### RECORD EXCERPTS:

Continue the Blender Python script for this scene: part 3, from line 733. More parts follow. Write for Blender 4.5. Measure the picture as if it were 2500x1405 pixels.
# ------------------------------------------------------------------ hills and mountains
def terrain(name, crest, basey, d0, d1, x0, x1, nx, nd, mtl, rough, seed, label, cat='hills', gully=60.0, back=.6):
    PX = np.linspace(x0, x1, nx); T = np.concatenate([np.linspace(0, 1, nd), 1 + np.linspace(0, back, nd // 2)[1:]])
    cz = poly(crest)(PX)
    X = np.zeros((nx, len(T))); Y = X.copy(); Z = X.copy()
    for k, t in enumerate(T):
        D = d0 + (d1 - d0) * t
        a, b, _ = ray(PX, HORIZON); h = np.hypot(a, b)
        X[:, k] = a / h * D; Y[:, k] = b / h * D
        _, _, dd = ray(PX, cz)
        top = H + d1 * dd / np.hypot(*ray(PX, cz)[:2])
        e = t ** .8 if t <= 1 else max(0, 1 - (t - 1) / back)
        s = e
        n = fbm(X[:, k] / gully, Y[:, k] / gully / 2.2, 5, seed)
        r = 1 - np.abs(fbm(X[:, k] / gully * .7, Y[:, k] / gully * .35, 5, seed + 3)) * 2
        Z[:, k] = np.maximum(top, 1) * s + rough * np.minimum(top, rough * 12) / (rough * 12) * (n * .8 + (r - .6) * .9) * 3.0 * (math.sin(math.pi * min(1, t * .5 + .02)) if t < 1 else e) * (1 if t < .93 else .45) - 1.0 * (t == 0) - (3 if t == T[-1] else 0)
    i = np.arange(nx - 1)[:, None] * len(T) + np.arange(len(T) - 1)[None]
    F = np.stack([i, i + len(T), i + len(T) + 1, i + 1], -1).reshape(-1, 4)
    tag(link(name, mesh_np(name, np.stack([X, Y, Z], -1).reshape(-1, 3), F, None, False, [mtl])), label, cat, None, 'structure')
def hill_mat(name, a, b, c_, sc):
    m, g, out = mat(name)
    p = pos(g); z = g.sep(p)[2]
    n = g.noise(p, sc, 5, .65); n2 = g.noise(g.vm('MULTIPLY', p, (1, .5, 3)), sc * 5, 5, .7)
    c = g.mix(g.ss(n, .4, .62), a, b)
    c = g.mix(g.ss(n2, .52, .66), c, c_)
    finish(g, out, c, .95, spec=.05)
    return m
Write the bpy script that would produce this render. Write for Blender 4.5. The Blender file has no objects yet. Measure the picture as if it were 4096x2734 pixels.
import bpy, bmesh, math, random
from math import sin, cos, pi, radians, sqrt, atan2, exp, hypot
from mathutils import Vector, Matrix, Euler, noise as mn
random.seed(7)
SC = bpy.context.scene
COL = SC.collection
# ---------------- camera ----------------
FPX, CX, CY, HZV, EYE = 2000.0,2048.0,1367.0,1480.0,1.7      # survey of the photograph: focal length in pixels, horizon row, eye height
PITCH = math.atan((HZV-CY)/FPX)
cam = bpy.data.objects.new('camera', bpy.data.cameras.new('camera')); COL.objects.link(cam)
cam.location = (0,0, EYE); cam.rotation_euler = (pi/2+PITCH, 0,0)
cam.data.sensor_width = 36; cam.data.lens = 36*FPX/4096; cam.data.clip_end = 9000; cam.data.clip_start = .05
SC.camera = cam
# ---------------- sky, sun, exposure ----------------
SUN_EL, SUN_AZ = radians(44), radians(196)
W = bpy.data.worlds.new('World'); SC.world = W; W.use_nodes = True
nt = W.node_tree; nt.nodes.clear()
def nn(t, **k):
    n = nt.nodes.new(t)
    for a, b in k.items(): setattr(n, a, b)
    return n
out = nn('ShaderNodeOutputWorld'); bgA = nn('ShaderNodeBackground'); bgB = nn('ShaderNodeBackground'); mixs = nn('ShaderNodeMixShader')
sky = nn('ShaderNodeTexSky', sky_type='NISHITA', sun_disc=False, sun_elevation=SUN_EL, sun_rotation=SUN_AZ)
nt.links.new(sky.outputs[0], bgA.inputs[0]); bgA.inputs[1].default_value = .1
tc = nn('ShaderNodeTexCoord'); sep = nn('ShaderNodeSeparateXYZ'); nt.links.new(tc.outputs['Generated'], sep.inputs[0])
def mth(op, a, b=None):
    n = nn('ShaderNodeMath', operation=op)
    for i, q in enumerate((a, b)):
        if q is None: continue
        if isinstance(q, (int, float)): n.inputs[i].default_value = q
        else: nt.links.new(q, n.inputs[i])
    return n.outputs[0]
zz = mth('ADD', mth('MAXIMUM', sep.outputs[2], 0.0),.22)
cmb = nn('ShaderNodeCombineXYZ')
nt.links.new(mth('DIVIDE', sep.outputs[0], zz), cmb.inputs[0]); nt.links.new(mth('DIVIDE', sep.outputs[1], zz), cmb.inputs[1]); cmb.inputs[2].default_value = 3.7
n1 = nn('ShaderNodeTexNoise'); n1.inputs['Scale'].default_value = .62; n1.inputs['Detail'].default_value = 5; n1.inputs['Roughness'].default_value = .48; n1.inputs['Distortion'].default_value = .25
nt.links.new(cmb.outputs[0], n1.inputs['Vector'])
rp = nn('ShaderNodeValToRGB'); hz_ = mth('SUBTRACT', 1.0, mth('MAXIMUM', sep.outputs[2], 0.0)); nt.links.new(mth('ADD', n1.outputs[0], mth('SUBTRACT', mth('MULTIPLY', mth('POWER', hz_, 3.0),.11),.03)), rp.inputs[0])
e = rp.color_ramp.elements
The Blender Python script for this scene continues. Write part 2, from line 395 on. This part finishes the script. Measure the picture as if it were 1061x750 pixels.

### TASK DESCRIPTION:
Repeat the records above exactly as they appear.

### ANSWER TO THIS TASK:
Continue the Blender Python script for this scene: part 3, from line 733. More parts follow. Write for Blender 4.5. Measure the picture as if it were 2500x1405 pixels.
# ------------------------------------------------------------------ hills and mountains
def terrain(name, crest, basey, d0, d1, x0, x1, nx, nd, mtl, rough, seed, label, cat='hills', gully=60.0, back=.6):
    PX = np.linspace(x0, x1, nx); T = np.concatenate([np.linspace(0, 1, nd), 1 + np.linspace(0, back, nd // 2)[1:]])
    cz = poly(crest)(PX)
    X = np.zeros((nx, len(T))); Y = X.copy(); Z = X.copy()
    for k, t in enumerate(T):
        D = d0 + (d1 - d0) * t
        a, b, _ = ray(PX, HORIZON); h = np.hypot(a, b)
        X[:, k] = a / h * D; Y[:, k] = b / h * D
        _, _, dd = ray(PX, cz)
        top = H + d1 * dd / np.hypot(*ray(PX, cz)[:2])
        e = t ** .8 if t <= 1 else max(0, 1 - (t - 1) / back)
        s = e
        n = fbm(X[:, k] / gully, Y[:, k] / gully / 2.2, 5, seed)
        r = 1 - np.abs(fbm(X[:, k] / gully * .7, Y[:, k] / gully * .35, 5, seed + 3)) * 2
        Z[:, k] = np.maximum(top, 1) * s + rough * np.minimum(top, rough * 12) / (rough * 12) * (n * .8 + (r - .6) * .9) * 3.0 * (math.sin(math.pi * min(1, t * .5 + .02)) if t < 1 else e) * (1 if t < .93 else .45) - 1.0 * (t == 0) - (3 if t == T[-1] else 0)
    i = np.arange(nx - 1)[:, None] * len(T) + np.arange(len(T) - 1)[None]
    F = np.stack([i, i + len(T), i + len(T) + 1, i + 1], -1).reshape(-1, 4)
    tag(link(name, mesh_np(name, np.stack([X, Y, Z], -1).reshape(-1, 3), F, None, False, [mtl])), label, cat, None, 'structure')
def hill_mat(name, a, b, c_, sc):
    m, g, out = mat(name)
    p = pos(g); z = g.sep(p)[2]
    n = g.noise(p, sc, 5, .65); n2 = g.noise(g.vm('MULTIPLY', p, (1, .5, 3)), sc * 5, 5, .7)
    c = g.mix(g.ss(n, .4, .62), a, b)
    c = g.mix(g.ss(n2, .52, .66), c, c_)
    finish(g, out, c, .95, spec=.05)
    return m
Write the bpy script that would produce this render. Write for Blender 4.5. The Blender file has no objects yet. Measure the picture as if it were 4096x2734 pixels.
import bpy, bmesh, math, random
from math import sin, cos, pi, radians, sqrt, atan2, exp, hypot
from mathutils import Vector, Matrix, Euler, noise as mn
random.seed(7)
SC = bpy.context.scene
COL = SC.collection
# ---------------- camera ----------------
FPX, CX, CY, HZV, EYE = 2000.0,2048.0,1367.0,1480.0,1.7      # survey of the photograph: focal length in pixels, horizon row, eye height
PITCH = math.atan((HZV-CY)/FPX)
cam = bpy.data.objects.new('camera', bpy.data.cameras.new('camera')); COL.objects.link(cam)
cam.location = (0,0, EYE); cam.rotation_euler = (pi/2+PITCH, 0,0)
cam.data.sensor_width = 36; cam.data.lens = 36*FPX/4096; cam.data.clip_end = 9000; cam.data.clip_start = .05
SC.camera = cam
# ---------------- sky, sun, exposure ----------------
SUN_EL, SUN_AZ = radians(44), radians(196)
W = bpy.data.worlds.new('World'); SC.world = W; W.use_nodes = True
nt = W.node_tree; nt.nodes.clear()
def nn(t, **k):
    n = nt.nodes.new(t)
    for a, b in k.items(): setattr(n, a, b)
    return n
out = nn('ShaderNodeOutputWorld'); bgA = nn('ShaderNodeBackground'); bgB = nn('ShaderNodeBackground'); mixs = nn('ShaderNodeMixShader')
sky = nn('ShaderNodeTexSky', sky_type='NISHITA', sun_disc=False, sun_elevation=SUN_EL, sun_rotation=SUN_AZ)
nt.links.new(sky.outputs[0], bgA.inputs[0]); bgA.inputs[1].default_value = .1
tc = nn('ShaderNodeTexCoord'); sep = nn('ShaderNodeSeparateXYZ'); nt.links.new(tc.outputs['Generated'], sep.inputs[0])
def mth(op, a, b=None):
    n = nn('ShaderNodeMath', operation=op)
    for i, q in enumerate((a, b)):
        if q is None: continue
        if isinstance(q, (int, float)): n.inputs[i].default_value = q
        else: nt.links.new(q, n.inputs[i])
    return n.outputs[0]
zz = mth('ADD', mth('MAXIMUM', sep.outputs[2], 0.0),.22)
cmb = nn('ShaderNodeCombineXYZ')
nt.links.new(mth('DIVIDE', sep.outputs[0], zz), cmb.inputs[0]); nt.links.new(mth('DIVIDE', sep.outputs[1], zz), cmb.inputs[1]); cmb.inputs[2].default_value = 3.7
n1 = nn('ShaderNodeTexNoise'); n1.inputs['Scale'].default_value = .62; n1.inputs['Detail'].default_value = 5; n1.inputs['Roughness'].default_value = .48; n1.inputs['Distortion'].default_value = .25
nt.links.new(cmb.outputs[0], n1.inputs['Vector'])
rp = nn('ShaderNodeValToRGB'); hz_ = mth('SUBTRACT', 1.0, mth('MAXIMUM', sep.outputs[2], 0.0)); nt.links.new(mth('ADD', n1.outputs[0], mth('SUBTRACT', mth('MULTIPLY', mth('POWER', hz_, 3.0),.11),.03)), rp.inputs[0])
e = rp.color_ramp.elements
The Blender Python script for this scene continues. Write part 2, from line 395 on. This part finishes the script. Measure the picture as if it were 1061x750 pixels.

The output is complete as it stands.